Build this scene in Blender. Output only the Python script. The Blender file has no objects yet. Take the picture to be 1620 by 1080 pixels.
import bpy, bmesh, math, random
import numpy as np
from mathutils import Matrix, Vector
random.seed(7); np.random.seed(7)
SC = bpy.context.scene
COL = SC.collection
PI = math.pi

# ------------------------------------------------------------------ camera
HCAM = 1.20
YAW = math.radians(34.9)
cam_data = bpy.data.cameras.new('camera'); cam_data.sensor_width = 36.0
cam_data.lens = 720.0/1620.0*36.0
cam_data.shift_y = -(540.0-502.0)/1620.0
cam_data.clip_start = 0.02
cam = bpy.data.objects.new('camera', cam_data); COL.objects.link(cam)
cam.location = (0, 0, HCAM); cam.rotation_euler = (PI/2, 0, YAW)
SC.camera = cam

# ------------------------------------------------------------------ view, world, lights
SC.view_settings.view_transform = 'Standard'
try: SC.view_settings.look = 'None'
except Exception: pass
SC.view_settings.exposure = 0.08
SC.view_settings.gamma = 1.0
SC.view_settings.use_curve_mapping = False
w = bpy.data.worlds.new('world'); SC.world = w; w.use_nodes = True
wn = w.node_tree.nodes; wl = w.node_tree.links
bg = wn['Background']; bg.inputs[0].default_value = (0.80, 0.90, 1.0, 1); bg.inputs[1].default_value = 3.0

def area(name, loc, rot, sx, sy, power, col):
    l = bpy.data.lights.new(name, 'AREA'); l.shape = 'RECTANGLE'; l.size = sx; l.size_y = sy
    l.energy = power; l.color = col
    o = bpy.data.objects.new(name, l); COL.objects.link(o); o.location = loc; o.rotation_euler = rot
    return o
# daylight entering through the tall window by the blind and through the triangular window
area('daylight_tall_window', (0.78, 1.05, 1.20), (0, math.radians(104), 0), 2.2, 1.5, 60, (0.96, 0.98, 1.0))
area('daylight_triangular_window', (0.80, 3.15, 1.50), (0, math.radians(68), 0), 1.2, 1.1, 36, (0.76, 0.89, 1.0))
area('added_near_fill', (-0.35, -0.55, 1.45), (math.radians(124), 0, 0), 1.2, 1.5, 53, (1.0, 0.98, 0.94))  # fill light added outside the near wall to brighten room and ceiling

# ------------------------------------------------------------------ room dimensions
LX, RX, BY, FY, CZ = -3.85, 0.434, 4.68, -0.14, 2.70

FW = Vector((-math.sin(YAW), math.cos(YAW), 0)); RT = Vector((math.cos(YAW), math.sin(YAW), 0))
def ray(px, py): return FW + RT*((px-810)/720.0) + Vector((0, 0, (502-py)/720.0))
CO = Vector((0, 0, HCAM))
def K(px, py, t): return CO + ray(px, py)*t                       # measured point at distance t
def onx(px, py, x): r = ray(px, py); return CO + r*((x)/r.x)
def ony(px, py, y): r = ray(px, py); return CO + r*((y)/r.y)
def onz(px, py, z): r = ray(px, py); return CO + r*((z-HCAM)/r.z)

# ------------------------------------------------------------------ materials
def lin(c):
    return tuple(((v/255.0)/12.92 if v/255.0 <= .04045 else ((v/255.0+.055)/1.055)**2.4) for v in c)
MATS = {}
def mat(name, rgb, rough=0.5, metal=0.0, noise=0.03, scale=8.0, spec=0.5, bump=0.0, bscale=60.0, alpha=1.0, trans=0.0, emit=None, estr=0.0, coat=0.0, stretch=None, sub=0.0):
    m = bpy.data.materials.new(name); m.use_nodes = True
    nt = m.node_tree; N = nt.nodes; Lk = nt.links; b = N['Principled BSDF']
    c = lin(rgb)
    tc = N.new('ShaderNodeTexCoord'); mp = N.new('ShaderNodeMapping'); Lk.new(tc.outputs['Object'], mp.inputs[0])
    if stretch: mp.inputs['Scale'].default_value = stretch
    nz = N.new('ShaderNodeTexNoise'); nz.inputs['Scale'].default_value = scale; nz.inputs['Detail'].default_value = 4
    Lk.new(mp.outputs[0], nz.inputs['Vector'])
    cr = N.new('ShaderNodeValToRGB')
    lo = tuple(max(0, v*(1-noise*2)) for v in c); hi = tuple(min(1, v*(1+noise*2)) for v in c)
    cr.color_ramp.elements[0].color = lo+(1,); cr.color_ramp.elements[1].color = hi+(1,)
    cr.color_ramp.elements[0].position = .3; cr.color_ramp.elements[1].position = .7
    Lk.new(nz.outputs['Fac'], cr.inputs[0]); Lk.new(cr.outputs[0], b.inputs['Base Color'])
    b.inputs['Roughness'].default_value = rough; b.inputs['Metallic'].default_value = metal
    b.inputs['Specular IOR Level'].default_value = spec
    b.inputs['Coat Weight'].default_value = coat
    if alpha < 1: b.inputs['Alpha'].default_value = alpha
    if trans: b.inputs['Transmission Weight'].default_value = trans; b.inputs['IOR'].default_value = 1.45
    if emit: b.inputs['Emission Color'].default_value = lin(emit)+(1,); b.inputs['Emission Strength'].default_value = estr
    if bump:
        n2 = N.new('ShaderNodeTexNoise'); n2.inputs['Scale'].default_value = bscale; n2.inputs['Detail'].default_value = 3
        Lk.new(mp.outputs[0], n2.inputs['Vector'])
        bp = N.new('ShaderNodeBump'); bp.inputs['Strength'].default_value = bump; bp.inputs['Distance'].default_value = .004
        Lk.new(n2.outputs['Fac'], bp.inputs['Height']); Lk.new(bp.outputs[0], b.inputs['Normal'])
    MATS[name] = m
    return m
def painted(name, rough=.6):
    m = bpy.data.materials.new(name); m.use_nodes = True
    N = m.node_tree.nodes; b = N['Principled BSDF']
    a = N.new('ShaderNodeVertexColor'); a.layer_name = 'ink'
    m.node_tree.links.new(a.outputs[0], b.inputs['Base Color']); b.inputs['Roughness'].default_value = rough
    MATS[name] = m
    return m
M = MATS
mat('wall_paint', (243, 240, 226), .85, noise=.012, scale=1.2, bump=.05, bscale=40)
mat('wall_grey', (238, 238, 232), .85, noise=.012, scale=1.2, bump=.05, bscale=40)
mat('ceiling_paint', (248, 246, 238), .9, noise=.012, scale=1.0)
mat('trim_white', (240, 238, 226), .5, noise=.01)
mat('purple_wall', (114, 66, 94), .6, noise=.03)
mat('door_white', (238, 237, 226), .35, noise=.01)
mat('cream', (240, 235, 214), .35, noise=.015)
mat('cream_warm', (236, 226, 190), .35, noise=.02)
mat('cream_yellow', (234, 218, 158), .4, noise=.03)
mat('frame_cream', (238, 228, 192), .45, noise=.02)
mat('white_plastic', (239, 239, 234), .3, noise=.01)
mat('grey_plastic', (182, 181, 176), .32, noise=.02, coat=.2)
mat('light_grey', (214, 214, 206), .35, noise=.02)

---

• **WHAT YOU SHOULD DO**: Each line from the top of the material above through the line with "SC.camera = cam" must be echoed exactly, and no other line.

• **OUTPUT FOR THIS EXERCISE**:
Build this scene in Blender. Output only the Python script. The Blender file has no objects yet. Take the picture to be 1620 by 1080 pixels.
import bpy, bmesh, math, random
import numpy as np
from mathutils import Matrix, Vector
random.seed(7); np.random.seed(7)
SC = bpy.context.scene
COL = SC.collection
PI = math.pi

# ------------------------------------------------------------------ camera
HCAM = 1.20
YAW = math.radians(34.9)
cam_data = bpy.data.cameras.new('camera'); cam_data.sensor_width = 36.0
cam_data.lens = 720.0/1620.0*36.0
cam_data.shift_y = -(540.0-502.0)/1620.0
cam_data.clip_start = 0.02
cam = bpy.data.objects.new('camera', cam_data); COL.objects.link(cam)
cam.location = (0, 0, HCAM); cam.rotation_euler = (PI/2, 0, YAW)
SC.camera = cam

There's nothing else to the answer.